How to govern military power presents one of the great global challenges of our age. Powerful, secretive and responsible for the world’s most destructive capabilities, when the governance of defence fails, it fails spectacularly. Despite this, defence sectors are often lacking the basic governance standards of other public sectors, with oversight, transparency and accountability requirements so often excluding defence because of broad and overused “national security” exemptions.
Our Responsible Defence Governance programme aims to help improve defence governance on a national level, and generate a global consensus on standards of governance that national defence institutions should uphold.
The goals of the Responsible Defence Governance programme are to
- Establish best practice on what responsible defence governance looks like.
- Support national actors to assess and address poor governance in their defence sectors.
- Generate global understanding and recognition of responsible defence governance standards.

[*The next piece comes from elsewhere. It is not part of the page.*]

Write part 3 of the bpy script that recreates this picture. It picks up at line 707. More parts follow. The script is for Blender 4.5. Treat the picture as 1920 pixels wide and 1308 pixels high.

Establish best practice on what responsible defence governance looks like
We develop best practice on how defence institutions can be responsibly governed, and sets out the oversight and transparency mechanisms that can be applied to the military to ensure integrity. Our Government Defence Integrity Index (GDI) assesses countries against this best practice.
Support national actors to assess and address poor governance in their defence sectors
Our GDI is a global index that assesses the existence, effectiveness, and enforcement of institutional and informal controls to manage the risk of corruption in defence and security institutions. It provides defence institutions with a comprehensive corruption risk assessment and highlights priority areas for improvement. In doing so, it provides civil society and oversight bodies with a unique tool to help hold defence institutions to account.
Generate global understanding and recognition of responsible defence governance standards
Our Global Standards Initiative envisages the creation of an international political declaration, which would universalise norms around what it means to be a responsible power in the 21st Century, including commitments to basic transparency and accountability in one of the most opaque and closed off sectors in the world.